Great movie - terrible DVD 
2009-10-02 - This DVD was fixed formated for 4/3 televisions in letterbox. That means if you view it on a 16/9 tv there are black bars on both sides as well as the top and bottom of the screen. You have to watch it with the tv set for 4/3. Viewing it at 16/9 stretches the image so the actors looks like they weight 400 pounds. When viewed in 4/3, you can't zoom the image to eliminate the black bars on the top and bottom of the screen because if you do so much of the image is lost off both sides that it's impossible to watch. Viewed on a 16/9 tv set to the required 4/3 format, the picture only fills the center 40-percent of the screen, which is too small to enjoy even on my 52-inch Samsung. As if all this wasn't bad enough, the quality of the transfer is very poor. The image is so soft that you keep squinting at it in an attempt to sharpen it up.
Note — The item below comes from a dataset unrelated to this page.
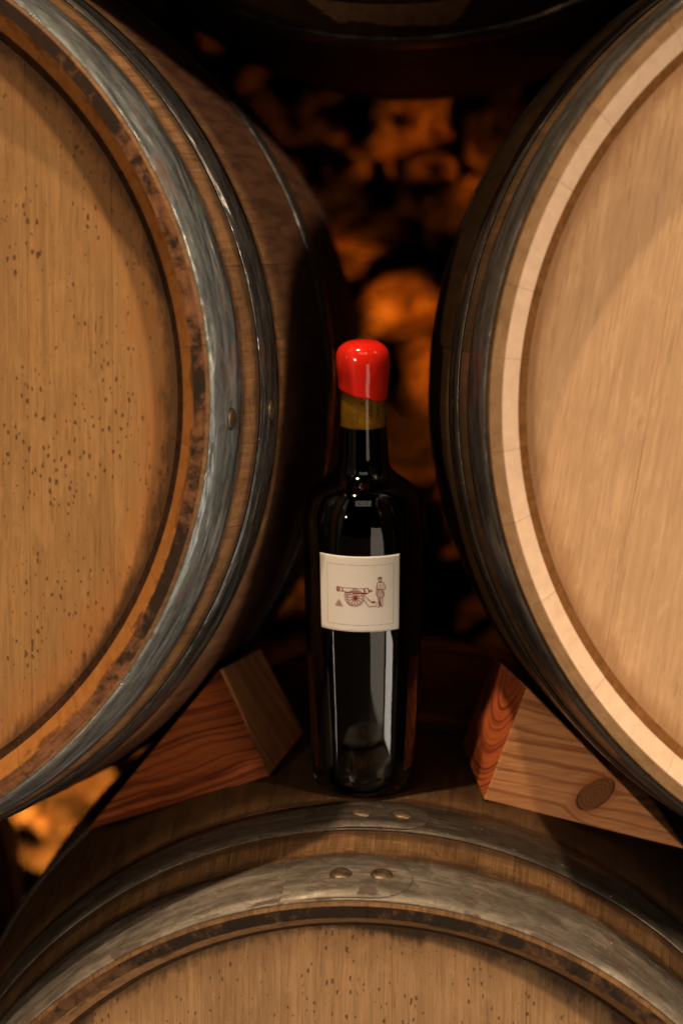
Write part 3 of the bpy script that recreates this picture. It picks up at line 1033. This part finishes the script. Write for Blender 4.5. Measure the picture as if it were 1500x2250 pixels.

"Emma" was a highly regarded movie when released. I can't understand why the studio would distribute such a poor version of it. It would have cost no more to released it as an anamorphic DVD, such as waas done for "Sense and Sensability", which produces near blu-ray quality images.
Boring 
2009-09-30 - I've never been a fan of 19th century love stories, but even among that category Emma ranks pretty low. The mindless conversation goes on and on, and soon you just forget what they're talking about. Even Gwyneth Paltrow can't save the movie.